- _Data provided_:
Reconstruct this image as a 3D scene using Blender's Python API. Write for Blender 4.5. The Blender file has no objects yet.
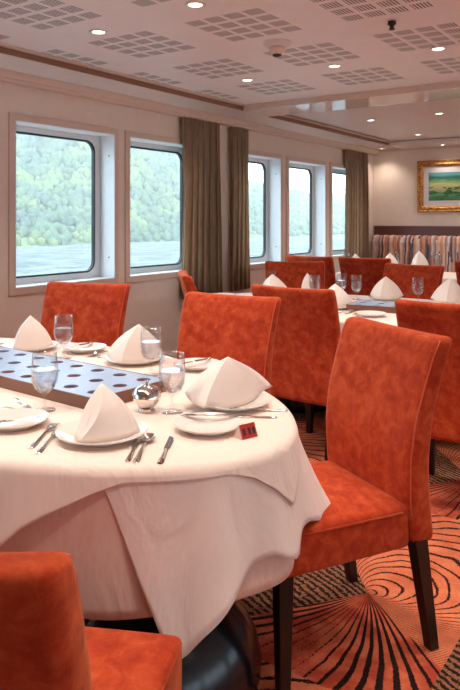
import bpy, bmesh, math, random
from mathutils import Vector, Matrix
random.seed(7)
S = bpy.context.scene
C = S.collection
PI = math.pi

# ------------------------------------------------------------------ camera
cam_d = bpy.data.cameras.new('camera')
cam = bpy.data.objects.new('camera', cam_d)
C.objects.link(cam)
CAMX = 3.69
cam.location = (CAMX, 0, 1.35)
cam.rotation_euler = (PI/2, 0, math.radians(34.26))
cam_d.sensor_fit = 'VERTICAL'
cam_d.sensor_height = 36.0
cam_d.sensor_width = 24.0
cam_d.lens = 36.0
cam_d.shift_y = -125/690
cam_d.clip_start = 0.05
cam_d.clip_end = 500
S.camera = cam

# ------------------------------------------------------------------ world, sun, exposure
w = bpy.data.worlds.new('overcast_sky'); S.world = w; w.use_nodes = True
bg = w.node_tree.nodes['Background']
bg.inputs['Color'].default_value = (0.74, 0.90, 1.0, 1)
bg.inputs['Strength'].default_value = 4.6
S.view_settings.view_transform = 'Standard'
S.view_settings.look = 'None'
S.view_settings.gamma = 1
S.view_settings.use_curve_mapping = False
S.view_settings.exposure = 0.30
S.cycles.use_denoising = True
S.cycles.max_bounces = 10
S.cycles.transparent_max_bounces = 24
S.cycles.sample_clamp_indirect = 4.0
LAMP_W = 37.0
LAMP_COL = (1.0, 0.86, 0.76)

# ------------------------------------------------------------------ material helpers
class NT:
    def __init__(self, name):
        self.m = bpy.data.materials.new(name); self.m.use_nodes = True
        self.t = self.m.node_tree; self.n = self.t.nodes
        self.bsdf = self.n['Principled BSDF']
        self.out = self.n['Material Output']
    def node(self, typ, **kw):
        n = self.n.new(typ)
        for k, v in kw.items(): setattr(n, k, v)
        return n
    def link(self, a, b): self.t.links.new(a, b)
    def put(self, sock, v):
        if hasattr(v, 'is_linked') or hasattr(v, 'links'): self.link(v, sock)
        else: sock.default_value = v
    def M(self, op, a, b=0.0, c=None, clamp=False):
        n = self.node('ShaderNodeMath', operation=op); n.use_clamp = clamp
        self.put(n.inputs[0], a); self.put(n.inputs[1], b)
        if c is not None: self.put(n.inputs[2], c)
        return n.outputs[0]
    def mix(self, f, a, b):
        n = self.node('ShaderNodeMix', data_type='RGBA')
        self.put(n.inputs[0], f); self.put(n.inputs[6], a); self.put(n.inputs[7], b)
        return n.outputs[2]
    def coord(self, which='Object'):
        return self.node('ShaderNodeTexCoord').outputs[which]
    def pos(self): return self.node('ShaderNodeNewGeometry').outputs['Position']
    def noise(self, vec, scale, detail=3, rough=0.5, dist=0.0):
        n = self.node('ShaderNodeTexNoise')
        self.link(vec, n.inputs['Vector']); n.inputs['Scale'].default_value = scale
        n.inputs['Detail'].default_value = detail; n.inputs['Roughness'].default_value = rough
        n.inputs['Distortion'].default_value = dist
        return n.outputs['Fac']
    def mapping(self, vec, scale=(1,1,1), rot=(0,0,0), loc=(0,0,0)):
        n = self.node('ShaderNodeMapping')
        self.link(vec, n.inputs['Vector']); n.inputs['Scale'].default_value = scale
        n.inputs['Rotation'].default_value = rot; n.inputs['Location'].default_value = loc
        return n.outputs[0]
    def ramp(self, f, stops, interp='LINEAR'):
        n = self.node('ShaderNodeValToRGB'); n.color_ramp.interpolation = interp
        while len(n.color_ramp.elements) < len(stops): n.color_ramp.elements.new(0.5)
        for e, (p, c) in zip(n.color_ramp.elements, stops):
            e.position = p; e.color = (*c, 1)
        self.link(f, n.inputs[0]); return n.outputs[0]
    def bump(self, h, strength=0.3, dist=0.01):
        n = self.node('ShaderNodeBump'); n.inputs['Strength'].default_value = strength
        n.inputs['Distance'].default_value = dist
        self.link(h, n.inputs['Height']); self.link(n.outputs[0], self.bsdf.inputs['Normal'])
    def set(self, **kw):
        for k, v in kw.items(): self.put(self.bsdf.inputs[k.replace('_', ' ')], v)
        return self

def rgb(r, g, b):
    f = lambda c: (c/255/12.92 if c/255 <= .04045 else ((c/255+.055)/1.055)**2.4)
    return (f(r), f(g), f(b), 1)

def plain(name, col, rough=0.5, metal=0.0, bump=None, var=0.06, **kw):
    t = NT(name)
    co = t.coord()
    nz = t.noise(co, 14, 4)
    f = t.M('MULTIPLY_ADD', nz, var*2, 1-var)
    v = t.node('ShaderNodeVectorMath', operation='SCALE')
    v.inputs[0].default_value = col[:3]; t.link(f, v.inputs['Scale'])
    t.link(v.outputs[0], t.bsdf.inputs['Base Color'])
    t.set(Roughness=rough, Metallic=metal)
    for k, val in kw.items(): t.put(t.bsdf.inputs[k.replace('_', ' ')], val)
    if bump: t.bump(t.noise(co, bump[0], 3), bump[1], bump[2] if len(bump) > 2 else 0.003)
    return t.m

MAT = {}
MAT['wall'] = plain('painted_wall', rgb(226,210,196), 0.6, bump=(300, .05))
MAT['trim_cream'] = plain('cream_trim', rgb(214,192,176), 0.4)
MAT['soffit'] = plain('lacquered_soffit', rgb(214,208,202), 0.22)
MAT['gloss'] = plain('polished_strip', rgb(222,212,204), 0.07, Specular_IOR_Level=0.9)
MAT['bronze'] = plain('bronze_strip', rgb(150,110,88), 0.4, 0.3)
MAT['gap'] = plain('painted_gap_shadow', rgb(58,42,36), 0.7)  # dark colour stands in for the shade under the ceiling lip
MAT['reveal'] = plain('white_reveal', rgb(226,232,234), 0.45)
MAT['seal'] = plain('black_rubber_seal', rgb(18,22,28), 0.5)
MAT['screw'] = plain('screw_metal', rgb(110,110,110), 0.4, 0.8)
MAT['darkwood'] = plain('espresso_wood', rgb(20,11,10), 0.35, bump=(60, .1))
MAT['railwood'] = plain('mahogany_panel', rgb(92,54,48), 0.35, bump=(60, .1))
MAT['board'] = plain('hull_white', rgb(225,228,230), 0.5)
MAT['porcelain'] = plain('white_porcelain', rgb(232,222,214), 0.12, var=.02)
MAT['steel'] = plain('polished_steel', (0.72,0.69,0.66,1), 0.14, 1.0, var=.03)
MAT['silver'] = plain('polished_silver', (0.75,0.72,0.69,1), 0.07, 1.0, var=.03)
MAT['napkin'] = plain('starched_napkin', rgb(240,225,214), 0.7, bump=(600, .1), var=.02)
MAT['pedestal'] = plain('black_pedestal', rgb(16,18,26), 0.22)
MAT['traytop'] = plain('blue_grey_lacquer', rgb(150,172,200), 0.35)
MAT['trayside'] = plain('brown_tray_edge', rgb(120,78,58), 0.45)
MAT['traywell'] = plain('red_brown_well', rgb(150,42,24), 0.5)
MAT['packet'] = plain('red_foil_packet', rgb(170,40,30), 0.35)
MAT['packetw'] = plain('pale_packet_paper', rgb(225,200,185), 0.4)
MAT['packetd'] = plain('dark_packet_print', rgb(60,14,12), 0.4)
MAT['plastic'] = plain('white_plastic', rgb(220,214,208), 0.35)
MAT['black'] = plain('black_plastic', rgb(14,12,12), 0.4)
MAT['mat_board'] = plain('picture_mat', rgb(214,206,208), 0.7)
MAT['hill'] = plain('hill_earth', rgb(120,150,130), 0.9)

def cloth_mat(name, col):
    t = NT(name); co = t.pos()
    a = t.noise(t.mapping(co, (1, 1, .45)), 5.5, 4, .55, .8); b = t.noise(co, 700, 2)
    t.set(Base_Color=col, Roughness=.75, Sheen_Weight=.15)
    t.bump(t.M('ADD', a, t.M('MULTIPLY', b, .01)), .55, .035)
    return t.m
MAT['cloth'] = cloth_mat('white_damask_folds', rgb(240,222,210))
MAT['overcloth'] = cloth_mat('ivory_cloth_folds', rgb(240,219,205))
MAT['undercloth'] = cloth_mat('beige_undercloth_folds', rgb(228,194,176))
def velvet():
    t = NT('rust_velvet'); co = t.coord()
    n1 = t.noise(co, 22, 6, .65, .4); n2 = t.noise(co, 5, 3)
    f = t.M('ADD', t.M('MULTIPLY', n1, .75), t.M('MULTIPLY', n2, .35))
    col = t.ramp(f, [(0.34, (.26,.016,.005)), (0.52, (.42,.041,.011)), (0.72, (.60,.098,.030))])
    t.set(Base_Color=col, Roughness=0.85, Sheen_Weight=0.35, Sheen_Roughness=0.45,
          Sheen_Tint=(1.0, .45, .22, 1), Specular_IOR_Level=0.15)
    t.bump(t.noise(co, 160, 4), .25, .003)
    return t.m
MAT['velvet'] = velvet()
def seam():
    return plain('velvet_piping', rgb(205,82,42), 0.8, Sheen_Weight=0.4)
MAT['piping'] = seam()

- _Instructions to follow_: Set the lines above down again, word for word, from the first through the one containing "S.camera = cam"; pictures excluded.

- _Solved exercise_:
Reconstruct this image as a 3D scene using Blender's Python API. Write for Blender 4.5. The Blender file has no objects yet.
import bpy, bmesh, math, random
from mathutils import Vector, Matrix
random.seed(7)
S = bpy.context.scene
C = S.collection
PI = math.pi

# ------------------------------------------------------------------ camera
cam_d = bpy.data.cameras.new('camera')
cam = bpy.data.objects.new('camera', cam_d)
C.objects.link(cam)
CAMX = 3.69
cam.location = (CAMX, 0, 1.35)
cam.rotation_euler = (PI/2, 0, math.radians(34.26))
cam_d.sensor_fit = 'VERTICAL'
cam_d.sensor_height = 36.0
cam_d.sensor_width = 24.0
cam_d.lens = 36.0
cam_d.shift_y = -125/690
cam_d.clip_start = 0.05
cam_d.clip_end = 500
S.camera = cam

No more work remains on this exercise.